Read more about the TV upfront marketplace here.

NBCUniversal is supporting three Black filmmakers in Target-backed program, though DE&I experts say more work is needed:

  • NBCUniversal’s “Scene in Color Film Series” will feature three Black filmmakers’ short films and provide them with TV show pilot script development deals.
  • While a promising step, DE&I experts said they would have liked to see the program support a greater number of people.

Read more about NBCUniversal here.

Four months in, CBS’s ’60 Minutes+’ hopes to draw young people to Paramount+ under legacy brand:

  • The streaming-only spin-off’s strategy to attract younger audiences is largely oriented around its team of four correspondents.
  • The show wants to get its correspondents on podcasts, TikTok and YouTube to promote and preview upcoming stories.

Read more about “60 Minutes+” here.

What we’re reading

Hollywood’s lacking Latinx representation:
The entertainment industry’s diversity issues run wide, and when it comes to Latinx people, any improvements seem to have stalled, according to the Los Angeles Times. The news outlet analyzed a swath of Hollywood diversity studies and saw stagnation and shortfalls for Latinx representation on screen as well as in writers’ rooms, directors’ chairs and companies’ executive ranks.

Netflix’s commerce strategy:
Netflix has moved into the merch business, according to The New York Times. The company has set up an online shop to sell clothes and other products tied to its original shows. As the article notes, the dominant streaming-only company seems to be taking a page straight from the playbook of the dominant traditional entertainment company: Disney.

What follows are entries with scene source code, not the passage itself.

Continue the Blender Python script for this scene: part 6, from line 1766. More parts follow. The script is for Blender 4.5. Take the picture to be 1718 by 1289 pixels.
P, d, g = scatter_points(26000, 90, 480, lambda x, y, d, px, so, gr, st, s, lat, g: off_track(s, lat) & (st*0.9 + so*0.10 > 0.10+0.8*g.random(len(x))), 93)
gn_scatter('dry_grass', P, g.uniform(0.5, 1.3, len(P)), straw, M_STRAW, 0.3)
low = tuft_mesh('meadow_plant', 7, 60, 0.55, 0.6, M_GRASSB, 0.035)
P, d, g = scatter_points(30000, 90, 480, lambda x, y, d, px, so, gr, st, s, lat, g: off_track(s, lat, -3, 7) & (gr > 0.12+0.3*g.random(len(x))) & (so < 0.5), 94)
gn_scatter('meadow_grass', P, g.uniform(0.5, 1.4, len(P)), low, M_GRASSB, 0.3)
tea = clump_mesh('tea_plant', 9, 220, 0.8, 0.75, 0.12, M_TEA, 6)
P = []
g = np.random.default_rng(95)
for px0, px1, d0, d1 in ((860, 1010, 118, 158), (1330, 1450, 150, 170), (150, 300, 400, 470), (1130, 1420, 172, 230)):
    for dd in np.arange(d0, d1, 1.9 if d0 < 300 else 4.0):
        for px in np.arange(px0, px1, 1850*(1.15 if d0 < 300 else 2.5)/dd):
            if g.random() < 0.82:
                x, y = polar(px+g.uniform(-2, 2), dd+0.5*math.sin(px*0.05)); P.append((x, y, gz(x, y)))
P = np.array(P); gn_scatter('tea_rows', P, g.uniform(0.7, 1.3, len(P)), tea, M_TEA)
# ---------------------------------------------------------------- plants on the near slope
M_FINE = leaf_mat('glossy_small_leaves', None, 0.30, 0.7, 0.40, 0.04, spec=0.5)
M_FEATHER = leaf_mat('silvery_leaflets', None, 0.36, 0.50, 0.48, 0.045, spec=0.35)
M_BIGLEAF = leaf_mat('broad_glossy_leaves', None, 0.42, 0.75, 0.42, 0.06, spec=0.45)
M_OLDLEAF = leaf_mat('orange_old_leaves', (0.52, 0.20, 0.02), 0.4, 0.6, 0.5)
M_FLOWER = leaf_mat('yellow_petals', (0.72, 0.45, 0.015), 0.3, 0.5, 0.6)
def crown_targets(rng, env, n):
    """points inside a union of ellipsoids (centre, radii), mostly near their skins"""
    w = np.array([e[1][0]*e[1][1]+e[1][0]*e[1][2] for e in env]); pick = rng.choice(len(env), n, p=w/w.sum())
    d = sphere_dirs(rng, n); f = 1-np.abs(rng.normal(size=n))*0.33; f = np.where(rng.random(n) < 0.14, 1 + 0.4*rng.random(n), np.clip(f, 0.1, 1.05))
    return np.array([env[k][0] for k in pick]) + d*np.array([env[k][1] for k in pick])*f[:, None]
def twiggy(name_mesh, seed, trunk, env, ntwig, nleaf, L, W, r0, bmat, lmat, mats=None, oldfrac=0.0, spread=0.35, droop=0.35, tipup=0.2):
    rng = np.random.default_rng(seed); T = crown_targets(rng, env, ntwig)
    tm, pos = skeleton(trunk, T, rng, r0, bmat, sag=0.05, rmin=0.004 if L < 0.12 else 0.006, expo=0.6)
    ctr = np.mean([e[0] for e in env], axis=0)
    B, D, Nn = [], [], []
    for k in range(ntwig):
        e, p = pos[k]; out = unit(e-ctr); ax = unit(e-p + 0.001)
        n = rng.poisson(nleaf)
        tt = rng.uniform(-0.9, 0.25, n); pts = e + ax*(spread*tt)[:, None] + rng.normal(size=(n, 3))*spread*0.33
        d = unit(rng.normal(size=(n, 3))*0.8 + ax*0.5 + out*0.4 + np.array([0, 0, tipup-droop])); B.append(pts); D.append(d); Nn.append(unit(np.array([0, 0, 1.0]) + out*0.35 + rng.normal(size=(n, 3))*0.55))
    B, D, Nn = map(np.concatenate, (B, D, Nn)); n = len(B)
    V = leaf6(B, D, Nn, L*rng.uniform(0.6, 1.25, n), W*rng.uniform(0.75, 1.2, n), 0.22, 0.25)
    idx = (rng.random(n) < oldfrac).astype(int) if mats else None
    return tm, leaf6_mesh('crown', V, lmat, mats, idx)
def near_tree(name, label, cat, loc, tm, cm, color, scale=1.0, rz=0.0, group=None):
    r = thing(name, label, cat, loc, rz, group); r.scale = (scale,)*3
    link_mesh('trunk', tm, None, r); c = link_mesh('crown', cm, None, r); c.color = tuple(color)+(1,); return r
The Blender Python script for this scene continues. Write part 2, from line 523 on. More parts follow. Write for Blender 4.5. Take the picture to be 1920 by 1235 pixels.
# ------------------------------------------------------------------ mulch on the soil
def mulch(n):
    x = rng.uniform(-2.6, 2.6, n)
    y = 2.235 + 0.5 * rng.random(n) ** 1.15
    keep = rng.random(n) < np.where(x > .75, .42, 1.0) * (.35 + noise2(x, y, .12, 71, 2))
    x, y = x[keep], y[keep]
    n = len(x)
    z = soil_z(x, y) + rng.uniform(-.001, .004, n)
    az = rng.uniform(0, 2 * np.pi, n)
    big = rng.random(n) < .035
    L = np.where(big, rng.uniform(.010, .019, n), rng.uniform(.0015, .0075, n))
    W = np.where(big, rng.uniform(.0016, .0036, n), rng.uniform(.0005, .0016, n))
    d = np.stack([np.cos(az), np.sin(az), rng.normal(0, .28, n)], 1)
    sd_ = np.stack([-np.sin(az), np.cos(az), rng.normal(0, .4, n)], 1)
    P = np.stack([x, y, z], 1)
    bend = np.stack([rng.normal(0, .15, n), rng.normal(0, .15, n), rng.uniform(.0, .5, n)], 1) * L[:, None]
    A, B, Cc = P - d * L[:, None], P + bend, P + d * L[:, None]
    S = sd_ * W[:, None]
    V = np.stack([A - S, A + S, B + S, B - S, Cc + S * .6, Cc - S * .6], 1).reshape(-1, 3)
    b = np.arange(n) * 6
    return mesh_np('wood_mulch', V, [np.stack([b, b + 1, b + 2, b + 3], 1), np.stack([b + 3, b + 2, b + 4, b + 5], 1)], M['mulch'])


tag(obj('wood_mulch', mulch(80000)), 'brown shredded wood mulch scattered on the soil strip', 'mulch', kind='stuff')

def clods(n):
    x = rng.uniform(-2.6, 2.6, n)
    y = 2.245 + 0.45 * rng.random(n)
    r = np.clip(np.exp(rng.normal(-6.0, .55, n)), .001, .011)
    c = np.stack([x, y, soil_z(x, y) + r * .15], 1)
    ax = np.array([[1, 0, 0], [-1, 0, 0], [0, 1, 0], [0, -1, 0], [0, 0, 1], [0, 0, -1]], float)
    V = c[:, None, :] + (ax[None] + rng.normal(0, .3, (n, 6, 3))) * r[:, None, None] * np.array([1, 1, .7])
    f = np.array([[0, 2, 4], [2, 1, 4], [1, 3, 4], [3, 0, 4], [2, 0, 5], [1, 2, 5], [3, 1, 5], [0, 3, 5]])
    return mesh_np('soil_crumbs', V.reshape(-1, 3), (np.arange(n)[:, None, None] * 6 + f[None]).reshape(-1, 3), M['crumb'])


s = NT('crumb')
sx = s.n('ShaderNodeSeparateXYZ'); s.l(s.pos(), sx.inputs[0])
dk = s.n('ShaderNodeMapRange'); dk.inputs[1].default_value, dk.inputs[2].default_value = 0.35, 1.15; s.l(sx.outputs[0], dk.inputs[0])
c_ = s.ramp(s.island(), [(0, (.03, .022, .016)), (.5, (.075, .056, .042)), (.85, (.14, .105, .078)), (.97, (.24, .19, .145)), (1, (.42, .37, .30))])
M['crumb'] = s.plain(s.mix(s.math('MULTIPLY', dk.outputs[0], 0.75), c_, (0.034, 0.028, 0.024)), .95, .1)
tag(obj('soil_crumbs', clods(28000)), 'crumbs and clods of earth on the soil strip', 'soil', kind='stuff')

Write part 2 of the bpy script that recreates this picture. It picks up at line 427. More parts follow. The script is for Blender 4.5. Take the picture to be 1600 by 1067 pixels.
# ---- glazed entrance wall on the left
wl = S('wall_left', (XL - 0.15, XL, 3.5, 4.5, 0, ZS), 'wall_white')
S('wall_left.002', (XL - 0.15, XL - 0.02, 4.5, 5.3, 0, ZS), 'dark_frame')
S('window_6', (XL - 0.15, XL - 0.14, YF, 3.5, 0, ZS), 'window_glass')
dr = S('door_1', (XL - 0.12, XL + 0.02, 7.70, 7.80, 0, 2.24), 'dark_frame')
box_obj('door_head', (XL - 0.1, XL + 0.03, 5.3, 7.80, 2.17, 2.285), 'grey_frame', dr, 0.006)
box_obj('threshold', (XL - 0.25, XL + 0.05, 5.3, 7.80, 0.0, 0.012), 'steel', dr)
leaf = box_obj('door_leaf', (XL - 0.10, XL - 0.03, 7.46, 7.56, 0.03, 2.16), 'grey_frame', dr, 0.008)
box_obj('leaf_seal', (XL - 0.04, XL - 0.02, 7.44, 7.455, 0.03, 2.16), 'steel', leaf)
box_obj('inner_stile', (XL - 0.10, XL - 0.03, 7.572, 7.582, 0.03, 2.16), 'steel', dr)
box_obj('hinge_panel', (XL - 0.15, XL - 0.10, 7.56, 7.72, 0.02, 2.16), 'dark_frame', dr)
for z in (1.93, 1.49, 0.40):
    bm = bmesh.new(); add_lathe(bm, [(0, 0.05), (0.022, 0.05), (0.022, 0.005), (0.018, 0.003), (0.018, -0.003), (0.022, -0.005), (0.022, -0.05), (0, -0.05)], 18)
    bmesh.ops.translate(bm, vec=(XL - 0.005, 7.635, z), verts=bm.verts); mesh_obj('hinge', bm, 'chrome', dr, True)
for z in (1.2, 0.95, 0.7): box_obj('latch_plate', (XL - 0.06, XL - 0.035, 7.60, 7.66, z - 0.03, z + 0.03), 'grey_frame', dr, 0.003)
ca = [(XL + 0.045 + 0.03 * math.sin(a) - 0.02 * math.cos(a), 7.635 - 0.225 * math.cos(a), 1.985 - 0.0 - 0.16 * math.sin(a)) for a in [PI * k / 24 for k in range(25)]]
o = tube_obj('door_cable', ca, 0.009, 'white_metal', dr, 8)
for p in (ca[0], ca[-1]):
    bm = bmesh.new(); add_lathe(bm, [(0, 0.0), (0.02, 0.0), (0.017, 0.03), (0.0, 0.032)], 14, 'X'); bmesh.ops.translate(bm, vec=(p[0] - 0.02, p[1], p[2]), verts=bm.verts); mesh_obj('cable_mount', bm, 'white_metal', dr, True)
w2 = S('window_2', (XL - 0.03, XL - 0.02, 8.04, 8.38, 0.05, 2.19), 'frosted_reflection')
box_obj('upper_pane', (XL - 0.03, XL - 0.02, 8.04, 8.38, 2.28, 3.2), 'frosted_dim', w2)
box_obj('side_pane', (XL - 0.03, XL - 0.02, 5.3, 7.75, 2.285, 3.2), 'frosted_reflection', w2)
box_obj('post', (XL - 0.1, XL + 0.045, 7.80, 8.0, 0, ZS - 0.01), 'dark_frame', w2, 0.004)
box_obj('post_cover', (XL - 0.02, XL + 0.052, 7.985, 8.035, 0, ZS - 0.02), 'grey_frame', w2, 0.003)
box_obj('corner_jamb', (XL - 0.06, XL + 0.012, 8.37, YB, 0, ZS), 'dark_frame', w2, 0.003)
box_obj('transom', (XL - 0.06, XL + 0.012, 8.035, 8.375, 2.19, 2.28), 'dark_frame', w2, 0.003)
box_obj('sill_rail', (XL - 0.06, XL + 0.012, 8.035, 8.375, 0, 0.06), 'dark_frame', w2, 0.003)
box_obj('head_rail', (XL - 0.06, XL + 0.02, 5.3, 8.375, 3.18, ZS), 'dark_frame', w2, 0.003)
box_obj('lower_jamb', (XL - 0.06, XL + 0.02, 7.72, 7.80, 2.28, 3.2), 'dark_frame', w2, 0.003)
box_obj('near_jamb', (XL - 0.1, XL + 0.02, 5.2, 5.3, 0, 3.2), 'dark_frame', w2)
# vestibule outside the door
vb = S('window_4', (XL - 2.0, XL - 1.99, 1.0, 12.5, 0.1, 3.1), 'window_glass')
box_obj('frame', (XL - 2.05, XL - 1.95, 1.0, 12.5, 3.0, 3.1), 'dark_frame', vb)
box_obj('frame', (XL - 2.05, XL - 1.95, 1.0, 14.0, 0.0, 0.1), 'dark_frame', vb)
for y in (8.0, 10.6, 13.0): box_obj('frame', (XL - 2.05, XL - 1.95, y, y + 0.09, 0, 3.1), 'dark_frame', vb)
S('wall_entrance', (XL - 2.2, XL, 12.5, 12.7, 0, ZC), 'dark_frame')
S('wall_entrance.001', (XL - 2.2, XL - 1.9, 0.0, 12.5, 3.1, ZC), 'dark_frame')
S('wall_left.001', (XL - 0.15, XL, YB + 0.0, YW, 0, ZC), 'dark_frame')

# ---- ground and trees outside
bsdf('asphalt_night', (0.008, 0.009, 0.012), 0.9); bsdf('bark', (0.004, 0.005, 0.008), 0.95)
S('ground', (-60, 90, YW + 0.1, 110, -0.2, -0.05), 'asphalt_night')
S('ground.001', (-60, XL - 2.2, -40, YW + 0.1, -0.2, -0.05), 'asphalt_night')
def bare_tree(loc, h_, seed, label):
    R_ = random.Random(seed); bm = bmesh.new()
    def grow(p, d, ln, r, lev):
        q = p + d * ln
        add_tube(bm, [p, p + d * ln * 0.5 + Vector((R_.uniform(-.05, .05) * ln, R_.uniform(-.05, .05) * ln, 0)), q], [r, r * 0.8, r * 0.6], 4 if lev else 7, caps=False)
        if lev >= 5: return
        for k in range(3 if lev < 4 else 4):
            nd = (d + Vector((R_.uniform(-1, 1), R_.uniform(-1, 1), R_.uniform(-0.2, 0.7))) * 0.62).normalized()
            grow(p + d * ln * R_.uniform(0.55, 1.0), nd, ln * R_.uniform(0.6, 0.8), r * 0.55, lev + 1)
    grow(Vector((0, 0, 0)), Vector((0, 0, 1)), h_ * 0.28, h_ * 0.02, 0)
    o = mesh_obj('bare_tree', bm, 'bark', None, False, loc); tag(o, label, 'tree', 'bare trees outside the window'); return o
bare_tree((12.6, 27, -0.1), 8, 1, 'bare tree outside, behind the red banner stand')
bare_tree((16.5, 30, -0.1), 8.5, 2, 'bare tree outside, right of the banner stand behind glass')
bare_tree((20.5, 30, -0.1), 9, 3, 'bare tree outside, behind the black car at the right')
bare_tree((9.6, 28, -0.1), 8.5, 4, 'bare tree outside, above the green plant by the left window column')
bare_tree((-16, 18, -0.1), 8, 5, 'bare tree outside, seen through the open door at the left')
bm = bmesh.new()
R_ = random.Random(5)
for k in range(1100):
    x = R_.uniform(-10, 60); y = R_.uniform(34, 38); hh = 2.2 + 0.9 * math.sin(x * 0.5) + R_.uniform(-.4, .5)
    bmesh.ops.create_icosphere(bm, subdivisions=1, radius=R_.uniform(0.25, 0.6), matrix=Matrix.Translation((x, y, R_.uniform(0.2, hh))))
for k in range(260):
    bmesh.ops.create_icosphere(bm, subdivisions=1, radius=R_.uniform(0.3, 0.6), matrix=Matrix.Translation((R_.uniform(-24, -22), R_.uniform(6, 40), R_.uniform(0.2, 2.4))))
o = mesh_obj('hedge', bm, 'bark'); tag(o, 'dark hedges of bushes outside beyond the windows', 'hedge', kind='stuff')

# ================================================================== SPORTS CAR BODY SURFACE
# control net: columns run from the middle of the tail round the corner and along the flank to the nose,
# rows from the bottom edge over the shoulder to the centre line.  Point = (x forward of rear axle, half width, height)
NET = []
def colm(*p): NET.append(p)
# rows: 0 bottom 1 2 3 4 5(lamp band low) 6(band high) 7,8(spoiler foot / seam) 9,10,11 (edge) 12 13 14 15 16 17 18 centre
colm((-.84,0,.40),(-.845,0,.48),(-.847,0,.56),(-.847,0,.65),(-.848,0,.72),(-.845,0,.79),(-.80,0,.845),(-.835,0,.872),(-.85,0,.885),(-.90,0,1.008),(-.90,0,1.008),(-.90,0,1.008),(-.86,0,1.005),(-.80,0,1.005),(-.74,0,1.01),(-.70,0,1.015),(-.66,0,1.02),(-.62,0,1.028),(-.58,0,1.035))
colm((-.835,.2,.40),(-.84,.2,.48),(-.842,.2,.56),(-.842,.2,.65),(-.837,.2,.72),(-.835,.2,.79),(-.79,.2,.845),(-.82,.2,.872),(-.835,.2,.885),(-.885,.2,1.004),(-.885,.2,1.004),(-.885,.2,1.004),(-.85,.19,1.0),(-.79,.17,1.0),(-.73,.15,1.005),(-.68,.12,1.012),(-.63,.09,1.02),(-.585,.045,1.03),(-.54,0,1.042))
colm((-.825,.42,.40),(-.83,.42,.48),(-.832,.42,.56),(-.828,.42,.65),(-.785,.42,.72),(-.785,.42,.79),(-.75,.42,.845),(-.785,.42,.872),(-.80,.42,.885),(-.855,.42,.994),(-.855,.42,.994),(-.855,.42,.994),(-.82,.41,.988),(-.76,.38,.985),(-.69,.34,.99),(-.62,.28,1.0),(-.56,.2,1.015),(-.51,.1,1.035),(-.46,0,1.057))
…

Twitch’s creator economy impact:
Twitch didn’t create the creator economy. If any platform can be considered responsible for people making livelihoods out of posting videos online, it would probably be YouTube. But the Amazon-owned streaming platform does deserve credit for acclimating audiences to supporting creators in a more direct way, according to Wired. Preceding even Patreon, Twitch enabled viewers to give money to creators.